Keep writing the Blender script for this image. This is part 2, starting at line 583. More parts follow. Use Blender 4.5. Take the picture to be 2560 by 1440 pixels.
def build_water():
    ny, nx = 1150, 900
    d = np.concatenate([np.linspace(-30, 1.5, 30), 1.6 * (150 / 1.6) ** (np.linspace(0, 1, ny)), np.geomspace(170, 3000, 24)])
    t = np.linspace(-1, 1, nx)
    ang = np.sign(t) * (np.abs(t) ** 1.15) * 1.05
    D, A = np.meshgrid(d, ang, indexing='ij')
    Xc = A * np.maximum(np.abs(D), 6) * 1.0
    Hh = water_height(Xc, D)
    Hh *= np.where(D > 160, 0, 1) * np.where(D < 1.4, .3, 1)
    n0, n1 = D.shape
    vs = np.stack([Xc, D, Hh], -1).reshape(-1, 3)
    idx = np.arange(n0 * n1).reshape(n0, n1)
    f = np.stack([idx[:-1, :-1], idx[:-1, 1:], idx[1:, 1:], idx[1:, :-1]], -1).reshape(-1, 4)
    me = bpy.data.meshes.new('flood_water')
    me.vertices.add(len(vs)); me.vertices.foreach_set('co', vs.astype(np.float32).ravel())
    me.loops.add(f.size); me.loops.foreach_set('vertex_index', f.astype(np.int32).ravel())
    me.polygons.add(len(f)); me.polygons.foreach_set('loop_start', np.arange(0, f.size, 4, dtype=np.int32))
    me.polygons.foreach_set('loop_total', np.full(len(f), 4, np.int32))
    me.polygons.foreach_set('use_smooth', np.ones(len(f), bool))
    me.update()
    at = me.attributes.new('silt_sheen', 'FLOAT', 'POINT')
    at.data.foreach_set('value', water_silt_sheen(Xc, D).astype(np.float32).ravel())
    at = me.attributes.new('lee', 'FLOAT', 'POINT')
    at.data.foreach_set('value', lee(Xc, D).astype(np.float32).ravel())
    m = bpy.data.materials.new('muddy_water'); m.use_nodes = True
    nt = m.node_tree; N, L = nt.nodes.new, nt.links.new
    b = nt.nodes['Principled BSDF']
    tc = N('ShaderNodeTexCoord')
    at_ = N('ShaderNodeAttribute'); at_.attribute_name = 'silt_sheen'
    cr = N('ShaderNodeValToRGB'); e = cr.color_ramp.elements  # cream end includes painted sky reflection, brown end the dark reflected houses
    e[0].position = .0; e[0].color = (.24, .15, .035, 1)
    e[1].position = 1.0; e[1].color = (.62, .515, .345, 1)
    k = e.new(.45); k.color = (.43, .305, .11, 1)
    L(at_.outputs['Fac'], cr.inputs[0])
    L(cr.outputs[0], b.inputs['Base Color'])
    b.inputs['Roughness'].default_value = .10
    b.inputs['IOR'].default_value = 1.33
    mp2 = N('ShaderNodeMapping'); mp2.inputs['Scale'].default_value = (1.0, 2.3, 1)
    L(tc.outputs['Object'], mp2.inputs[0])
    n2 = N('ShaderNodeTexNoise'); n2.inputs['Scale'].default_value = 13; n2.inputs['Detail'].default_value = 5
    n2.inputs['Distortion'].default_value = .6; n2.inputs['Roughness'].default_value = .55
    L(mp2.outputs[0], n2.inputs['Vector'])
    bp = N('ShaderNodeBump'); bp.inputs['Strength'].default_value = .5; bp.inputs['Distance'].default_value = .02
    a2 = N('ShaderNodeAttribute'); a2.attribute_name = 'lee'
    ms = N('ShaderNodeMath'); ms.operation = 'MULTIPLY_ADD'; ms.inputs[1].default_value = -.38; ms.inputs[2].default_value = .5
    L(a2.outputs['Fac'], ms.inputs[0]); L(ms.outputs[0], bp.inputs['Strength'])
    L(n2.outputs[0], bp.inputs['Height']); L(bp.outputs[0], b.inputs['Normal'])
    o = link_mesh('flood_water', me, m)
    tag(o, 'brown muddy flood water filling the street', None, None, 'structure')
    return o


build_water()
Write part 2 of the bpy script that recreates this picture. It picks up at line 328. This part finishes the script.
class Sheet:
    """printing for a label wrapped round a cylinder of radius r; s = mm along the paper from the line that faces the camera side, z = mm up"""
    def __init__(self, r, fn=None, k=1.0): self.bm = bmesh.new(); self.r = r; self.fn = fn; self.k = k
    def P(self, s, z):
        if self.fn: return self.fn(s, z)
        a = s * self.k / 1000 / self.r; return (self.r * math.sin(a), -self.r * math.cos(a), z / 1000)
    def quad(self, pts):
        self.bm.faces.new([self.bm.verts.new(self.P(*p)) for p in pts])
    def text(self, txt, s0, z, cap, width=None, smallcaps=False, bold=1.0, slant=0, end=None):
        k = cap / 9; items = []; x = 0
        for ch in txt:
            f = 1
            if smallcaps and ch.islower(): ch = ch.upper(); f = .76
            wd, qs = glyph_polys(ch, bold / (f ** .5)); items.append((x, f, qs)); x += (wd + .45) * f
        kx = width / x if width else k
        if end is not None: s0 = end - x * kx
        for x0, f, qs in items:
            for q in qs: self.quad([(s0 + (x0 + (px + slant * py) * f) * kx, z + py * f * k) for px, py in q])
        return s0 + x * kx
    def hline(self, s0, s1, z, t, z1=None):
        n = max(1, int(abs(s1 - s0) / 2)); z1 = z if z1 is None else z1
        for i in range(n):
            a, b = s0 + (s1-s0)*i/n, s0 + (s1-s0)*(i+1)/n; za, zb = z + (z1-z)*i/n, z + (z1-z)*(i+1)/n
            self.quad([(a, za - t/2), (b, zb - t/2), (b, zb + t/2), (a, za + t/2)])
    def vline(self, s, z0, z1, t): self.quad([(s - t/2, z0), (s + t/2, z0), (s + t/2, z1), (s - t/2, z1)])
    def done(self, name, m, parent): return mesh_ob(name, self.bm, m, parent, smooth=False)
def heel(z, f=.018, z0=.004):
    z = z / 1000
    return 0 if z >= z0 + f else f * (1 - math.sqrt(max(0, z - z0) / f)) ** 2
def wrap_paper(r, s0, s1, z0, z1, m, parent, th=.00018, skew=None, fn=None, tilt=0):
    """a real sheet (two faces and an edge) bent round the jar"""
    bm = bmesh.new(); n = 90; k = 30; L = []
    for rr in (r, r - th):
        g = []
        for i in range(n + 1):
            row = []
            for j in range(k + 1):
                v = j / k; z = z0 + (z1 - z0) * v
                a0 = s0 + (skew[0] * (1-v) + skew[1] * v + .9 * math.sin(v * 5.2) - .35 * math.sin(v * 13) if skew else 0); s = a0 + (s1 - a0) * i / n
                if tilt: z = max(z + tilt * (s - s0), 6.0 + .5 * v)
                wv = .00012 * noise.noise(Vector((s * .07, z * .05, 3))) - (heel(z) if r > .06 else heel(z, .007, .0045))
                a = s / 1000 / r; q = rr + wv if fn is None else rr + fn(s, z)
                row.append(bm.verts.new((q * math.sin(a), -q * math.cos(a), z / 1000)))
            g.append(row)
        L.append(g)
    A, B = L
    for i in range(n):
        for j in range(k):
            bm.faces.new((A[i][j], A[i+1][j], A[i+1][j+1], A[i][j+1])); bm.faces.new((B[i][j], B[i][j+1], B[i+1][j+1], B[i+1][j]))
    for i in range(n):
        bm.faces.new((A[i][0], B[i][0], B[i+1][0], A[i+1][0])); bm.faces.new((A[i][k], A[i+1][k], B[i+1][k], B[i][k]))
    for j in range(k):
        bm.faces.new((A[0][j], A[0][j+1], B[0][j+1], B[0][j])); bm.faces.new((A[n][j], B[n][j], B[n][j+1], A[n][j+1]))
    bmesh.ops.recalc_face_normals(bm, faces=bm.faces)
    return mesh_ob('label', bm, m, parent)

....

**AIM OF THE EXERCISE**. Working from the material above, state how many lines contain "that"; give only the number.

**TASK ANSWER**. 2